Be careful with shock waves

It’s important to note that shock waves produce a sudden energy dissipation at the fault point, with significant currents flowing through the conductors. We should minimize their use as much as possible, because they can cause stress and damage to the insulation, reducing the asset’s service life. This happens mainly when shock waves are applied for an extended period of time.

Prolonged use of shock waves can also cause heating of the equipment used, damaging high-voltage components and potentially leading to high repair costs. So, once again, it’s important to emphasize that the key to fast and efficient fault location is performing good pre-location.

Repair and accessory installation

After confirmation and trench opening, the repair is finally carried out. The procedures involved vary depending on the specifics of the defect or fault, but they usually consist of cutting out part of the cable and then installing accessories—splices or terminations. Each manufacturer has particularities in its accessory designs, so it is essential to perform the work according to the item’s manual.

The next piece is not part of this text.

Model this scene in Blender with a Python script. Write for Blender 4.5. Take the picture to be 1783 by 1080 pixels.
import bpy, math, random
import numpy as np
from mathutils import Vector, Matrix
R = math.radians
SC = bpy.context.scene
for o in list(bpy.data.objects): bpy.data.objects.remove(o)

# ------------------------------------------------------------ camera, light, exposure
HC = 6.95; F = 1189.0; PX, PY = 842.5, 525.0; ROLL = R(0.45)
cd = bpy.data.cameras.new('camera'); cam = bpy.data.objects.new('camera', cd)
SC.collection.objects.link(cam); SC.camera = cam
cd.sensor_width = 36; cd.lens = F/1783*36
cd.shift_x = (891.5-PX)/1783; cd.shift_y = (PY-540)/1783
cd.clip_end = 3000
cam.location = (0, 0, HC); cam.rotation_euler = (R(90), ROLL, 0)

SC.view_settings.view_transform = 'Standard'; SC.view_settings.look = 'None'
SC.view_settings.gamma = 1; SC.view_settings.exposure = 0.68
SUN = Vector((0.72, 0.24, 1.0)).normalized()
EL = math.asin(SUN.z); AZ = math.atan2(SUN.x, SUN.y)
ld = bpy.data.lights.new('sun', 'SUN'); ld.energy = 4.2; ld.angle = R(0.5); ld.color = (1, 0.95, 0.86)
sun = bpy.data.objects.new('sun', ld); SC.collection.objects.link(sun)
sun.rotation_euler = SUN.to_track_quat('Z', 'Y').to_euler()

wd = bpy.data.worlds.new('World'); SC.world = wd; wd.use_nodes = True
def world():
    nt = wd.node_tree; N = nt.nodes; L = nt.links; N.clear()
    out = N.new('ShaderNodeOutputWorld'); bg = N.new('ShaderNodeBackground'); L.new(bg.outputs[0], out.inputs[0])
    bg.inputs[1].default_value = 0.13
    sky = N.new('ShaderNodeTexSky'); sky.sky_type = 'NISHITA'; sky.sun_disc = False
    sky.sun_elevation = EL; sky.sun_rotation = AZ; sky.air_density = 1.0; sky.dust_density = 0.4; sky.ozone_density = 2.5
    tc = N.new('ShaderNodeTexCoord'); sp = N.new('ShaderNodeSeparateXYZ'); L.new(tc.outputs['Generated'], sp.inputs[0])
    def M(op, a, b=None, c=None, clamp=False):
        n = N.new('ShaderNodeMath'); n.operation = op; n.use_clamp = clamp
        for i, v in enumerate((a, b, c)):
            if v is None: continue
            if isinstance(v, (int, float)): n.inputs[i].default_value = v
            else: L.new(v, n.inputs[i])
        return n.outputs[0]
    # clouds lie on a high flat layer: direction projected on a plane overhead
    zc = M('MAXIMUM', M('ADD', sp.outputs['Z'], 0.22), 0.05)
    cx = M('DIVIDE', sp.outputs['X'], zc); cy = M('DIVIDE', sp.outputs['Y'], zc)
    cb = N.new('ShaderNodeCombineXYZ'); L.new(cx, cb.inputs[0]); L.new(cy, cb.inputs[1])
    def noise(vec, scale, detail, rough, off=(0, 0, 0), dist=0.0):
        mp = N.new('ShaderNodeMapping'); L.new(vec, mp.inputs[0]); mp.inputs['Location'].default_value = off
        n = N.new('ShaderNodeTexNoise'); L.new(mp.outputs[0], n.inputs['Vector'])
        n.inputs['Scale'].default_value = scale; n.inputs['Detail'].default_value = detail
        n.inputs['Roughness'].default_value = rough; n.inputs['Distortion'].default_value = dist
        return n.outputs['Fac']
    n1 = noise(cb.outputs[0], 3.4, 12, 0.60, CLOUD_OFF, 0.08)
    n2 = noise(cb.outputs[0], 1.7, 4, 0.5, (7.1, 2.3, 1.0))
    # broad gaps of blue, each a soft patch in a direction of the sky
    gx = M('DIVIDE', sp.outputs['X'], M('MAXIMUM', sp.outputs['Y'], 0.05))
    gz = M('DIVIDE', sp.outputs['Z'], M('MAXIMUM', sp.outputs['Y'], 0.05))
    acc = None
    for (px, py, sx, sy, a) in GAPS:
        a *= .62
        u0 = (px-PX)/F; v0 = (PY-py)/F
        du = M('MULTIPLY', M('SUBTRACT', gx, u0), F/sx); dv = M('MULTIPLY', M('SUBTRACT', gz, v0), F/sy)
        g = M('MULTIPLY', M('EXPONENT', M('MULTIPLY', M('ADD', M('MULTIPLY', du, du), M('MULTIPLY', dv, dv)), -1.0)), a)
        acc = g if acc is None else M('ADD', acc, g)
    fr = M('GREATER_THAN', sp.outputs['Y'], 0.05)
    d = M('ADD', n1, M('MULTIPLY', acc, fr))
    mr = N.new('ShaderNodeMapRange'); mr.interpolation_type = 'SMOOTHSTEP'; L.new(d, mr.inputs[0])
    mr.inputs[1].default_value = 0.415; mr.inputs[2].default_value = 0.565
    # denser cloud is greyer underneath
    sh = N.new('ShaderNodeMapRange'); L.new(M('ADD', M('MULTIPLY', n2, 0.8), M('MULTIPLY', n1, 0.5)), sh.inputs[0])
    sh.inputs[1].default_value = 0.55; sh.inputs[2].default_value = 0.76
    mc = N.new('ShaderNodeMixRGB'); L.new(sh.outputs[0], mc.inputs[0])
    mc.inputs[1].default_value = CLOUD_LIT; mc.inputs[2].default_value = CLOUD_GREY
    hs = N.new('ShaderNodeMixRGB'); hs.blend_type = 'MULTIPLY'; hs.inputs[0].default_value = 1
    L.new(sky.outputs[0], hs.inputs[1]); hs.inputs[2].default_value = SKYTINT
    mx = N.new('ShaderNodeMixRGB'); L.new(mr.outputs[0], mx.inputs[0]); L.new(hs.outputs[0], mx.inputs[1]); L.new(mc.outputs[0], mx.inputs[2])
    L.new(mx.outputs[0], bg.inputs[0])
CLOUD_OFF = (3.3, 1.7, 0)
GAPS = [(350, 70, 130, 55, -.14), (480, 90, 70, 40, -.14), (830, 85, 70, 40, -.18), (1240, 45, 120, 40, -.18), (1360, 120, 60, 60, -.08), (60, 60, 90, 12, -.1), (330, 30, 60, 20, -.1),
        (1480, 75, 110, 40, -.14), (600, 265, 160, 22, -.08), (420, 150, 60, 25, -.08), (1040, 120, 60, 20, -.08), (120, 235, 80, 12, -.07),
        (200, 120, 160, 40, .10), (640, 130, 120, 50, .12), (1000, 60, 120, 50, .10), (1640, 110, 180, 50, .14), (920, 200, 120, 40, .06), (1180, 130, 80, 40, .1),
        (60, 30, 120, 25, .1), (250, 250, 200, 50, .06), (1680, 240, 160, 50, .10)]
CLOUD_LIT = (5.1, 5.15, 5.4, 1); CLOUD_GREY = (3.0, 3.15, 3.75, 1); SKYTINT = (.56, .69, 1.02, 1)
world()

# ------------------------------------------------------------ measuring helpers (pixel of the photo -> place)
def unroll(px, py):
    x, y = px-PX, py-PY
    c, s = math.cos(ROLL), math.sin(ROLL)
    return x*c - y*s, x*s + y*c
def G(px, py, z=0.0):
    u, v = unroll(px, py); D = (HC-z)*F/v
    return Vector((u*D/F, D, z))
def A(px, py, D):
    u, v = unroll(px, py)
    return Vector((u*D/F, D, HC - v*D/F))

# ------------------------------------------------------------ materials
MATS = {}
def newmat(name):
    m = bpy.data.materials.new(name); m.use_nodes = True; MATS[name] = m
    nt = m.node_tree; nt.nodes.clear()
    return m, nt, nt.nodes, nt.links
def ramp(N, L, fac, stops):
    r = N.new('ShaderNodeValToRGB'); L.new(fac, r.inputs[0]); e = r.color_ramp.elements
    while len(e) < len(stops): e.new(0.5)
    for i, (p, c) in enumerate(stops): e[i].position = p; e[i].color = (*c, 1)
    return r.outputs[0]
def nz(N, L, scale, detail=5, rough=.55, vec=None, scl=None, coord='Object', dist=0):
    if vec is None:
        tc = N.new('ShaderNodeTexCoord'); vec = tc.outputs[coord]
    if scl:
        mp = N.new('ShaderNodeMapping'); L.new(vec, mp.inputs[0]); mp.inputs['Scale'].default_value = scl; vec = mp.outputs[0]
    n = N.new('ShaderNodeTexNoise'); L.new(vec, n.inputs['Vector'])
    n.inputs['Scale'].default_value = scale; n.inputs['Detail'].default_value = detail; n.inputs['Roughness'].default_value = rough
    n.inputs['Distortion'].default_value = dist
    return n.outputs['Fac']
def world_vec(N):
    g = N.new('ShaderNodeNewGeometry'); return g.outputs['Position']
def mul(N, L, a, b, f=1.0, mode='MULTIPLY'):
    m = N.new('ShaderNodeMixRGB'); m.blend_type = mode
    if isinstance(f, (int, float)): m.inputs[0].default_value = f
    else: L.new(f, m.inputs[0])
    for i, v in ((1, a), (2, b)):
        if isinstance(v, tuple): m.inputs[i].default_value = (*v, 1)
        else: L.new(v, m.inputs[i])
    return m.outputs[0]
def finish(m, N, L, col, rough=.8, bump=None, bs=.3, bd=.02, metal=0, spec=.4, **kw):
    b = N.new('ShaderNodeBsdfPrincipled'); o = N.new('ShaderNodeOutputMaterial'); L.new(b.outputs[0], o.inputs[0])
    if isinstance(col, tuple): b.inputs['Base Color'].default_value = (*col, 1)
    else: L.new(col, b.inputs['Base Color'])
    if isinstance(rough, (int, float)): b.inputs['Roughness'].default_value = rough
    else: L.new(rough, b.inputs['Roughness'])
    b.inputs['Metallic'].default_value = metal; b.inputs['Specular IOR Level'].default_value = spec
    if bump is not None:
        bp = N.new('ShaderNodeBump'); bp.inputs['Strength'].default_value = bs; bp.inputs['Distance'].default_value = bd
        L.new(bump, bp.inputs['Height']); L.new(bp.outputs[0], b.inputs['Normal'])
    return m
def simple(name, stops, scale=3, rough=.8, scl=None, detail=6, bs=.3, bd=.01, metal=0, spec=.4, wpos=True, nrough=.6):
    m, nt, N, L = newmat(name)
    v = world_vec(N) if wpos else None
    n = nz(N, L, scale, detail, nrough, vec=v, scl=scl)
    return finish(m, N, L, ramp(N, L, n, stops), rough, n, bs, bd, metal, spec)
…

Many people see accessories as weak points in medium-voltage insulated cable systems. However, when properly installed, they should have durability similar to cable sections without accessories. Still, it’s possible for accessories to end up below the ideal standard, which can introduce weaknesses into the system. This can happen due to a lack of skilled labor during emergency response work. Another reason can be the high cost of hiring qualified labor that is available.

Most accessory manufacturers offer specific training, with certification for installing their accessories. Therefore, it is recommended that the employees who perform this task have the appropriate training.